Wade, who was disqualified by the council for holding dual citizenship, had complained he was unfairly excluded saying he had renounced his French citizenship in October last year.

He and his party are among those calling for a delay in the polls to allow for an investigation that will restore his candidacy.

Sonko’s opposition PASTEF Party, however, criticized the postponement of the election, describing it as “a serious threat” to Senegal’s democracy. Sonko was barred from the polls after the Senegalese Supreme Court upheld his conviction over a defamation case.
Furious opposition

Opposition figures, including presidential candidate Malick Gackou, have vowed to challenge the voting delay “by all means,” and have mounted a legal challenge amid a widening rift within the country’s political landscape.

Amnesty International reported that two opposition figures, Aminata Touré and Anta Babacar Ngom, were arrested by the police at a protest.

PASTEF’s Yassine Fall said Senegal’s democratic process had hit a nadir after its parliament approved the delay to the election.

“Very sad day for Senegal’s democracy, which reached rock bottom last night with the use of force to get a parliamentary vote canceling the election process,” Fall said in a post on X Tuesday.

Senegal’s parliament on Monday voted to delay the presidential election until December 15, according to state media RTS.

Several opposition lawmakers were unable to take part in the vote Monday after being forcibly removed from the legislative chamber during the debate, according to state media reports and footage of the session.

Sall will remain in office until his successor is installed.
International response

Senegal’s domestic and international partners are closely monitoring the situation.

The Commission of the Economic Community of West African States (ECOWAS) said Tuesday in a statement it was following “with concern” the “unfolding events” in Senegal and “will take all necessary steps” to support the country in their efforts to sustain democracy.”
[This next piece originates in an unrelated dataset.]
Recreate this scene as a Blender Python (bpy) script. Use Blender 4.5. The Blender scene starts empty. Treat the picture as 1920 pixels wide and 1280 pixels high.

France said it was “following the situation in Senegal very closely.”

“We call on the authorities to remove the uncertainties regarding the electoral timetable so that the election can be held as soon as possible and in compliance with the rules of Senegalese democracy,” a statement from the French Foreign Ministry said.

The United Nations urged stakeholders to “speedily resolve differences through consensus and especially in line with Senegal’s longstanding tradition of democratic governance.”

It also urged all parties to “uphold a peaceful environment and refrain from violence and any action that can undermine the democratic process and stability in Senegal.”

With elections pushed back to the end of the year, Senegal faces an uncertain future marked by political uncertainty and potential social unrest.

Ojewale says unless he backpedals, Sall is likely to have a fight on his hands because of the “resilience of the Senegalese people to sustain political protests and their democracy.”

“The people are going to rise up and resist any form of tenure elongation,” he said.